UWS and Sisters of Charity making a difference in the lives of students

Sisters of Charity 3

His Excellency General, The Hon. David Hurley, Sisters of Charity Director Richard Haddock, Scholarship recipient Kimberley Marsh, Mrs Linda Hurley, Vice-President, UWS People and Advancement, Angelo Kourtis

A new partnership between the University of Western Sydney and the Sisters of Charity will help some of the most disadvantaged students in Greater Western Sydney access the life changing benefits of a tertiary education.

The partnership will include a $30,000 scholarship for a student who has experienced living in out-of-home care.

Less than three per cent of young people who live in foster care or other out-of-home arrangements have the opportunity to attend university, compared to approximately 40 per cent for their contemporaries. Many become caught in a cycle of disadvantage and lose access to both education and learning support. 
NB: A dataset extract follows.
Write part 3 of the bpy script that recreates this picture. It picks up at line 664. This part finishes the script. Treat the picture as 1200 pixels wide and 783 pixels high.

UWS Vice Chancellor Professor Barney Glover says the partnership recognises the longstanding, mutual commitment of both organisations to making a difference to the lives of people in Greater Western Sydney.

"I welcome the deepening partnership with the Sisters of Charity to help deliver more opportunities for people to access university study," says Professor Glover.

"One of the most effective ways we can help young people on the road to success is to support and encourage them to pursue tertiary learning. The new partnership will complement UWS initiatives to provide primary and high school students with mentors, learning support and immersive university experiences which help open doors to post HSC education."


Kimberly Marsh and Reba Meagher

Scholarship recipient Kimberley Marsh, Sisters of Charity CEO, Reba Meagher

Sisters of Charity, CEO, Reba Meagher says some of the young people to benefit from the partnership are the most disadvantaged in our community, having had a very traumatic start to life and many will go through multiple foster care or group care home placements until they finally settle.

"Getting an education is personally empowering to these young people, giving them opportunities they wouldn't otherwise have, and they in turn can become great role models to their family and friends," says Ms Meagher.

The new partnership will build on the Sisters of Charity's contributions to Western Sydney, where they began their service in Australia from 1838.